Tuesday's Investors Business Daily/TechnoMetrica economic optimism index slipped to a six-month low of 54.5 in March from 56.5 in February. A reading above 50 indicates optimism.
The survey correlates closely with other confidence readings, such as the Conference Board and University of Michigan reports.
Fixed-income markets are in the midst of a shift triggered by dealers who had expected interest rates to start grinding higher but were caught off balance by Friday's weak February payrolls report. Now, many look for rates to fall further.
Falling interest rates are expected to spur homeowners to refinance their mortgages, especially those who missed out on the refinancing binge in mid-2003.
Mortgage-backed securities dealers "are being obligated to buy Treasurys to hedge against the prepayment risks that seem to be escalating," said William Sullivan, executive director and economist at Morgan Stanley.
The Treasury auctions $16 billion of new five-year notes on Wednesday and $11 billion of reopened 10-year paper on Thursday. Traders are hopeful that Asian central banks will once again be active buyers.

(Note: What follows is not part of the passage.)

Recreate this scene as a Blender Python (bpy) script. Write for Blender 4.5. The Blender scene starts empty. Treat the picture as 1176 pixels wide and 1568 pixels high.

Analysts said a string of weak monthly payroll reports is eroding Americans' confidence.
"Poor employment trends clearly are weighing on sentiment," said Alan Ruskin, chief economist at 4CAST. "The (IBD) data is consistent with a meaningful decline in the Michigan survey."
The University of Michigan's first consumer survey for March is due on Friday. A survey of economists taken last Friday called for a small increase from February's 94.4 reading.
Retail sales data for February, due on Thursday, are expected to be solid, but dealers are already fretting about March.
Weekly chain store sales from Redbook and the International Council of Shopping Centers/UBS sagged for the week ended March 6 and have been off the boil for a few weeks.
"Better weather and larger tax refunds are fighting with slow growth in jobs and wage income to determine the strength of consumer spending. Right now, it's about a tie," said Stephen Wood, economist at Insight Economics.
Expectations of a Federal Reserve rate increase slipped again, and the odds of a central bank move before the end of October are now below 50 percent, according to Chicago Board of Trade Fed funds futures.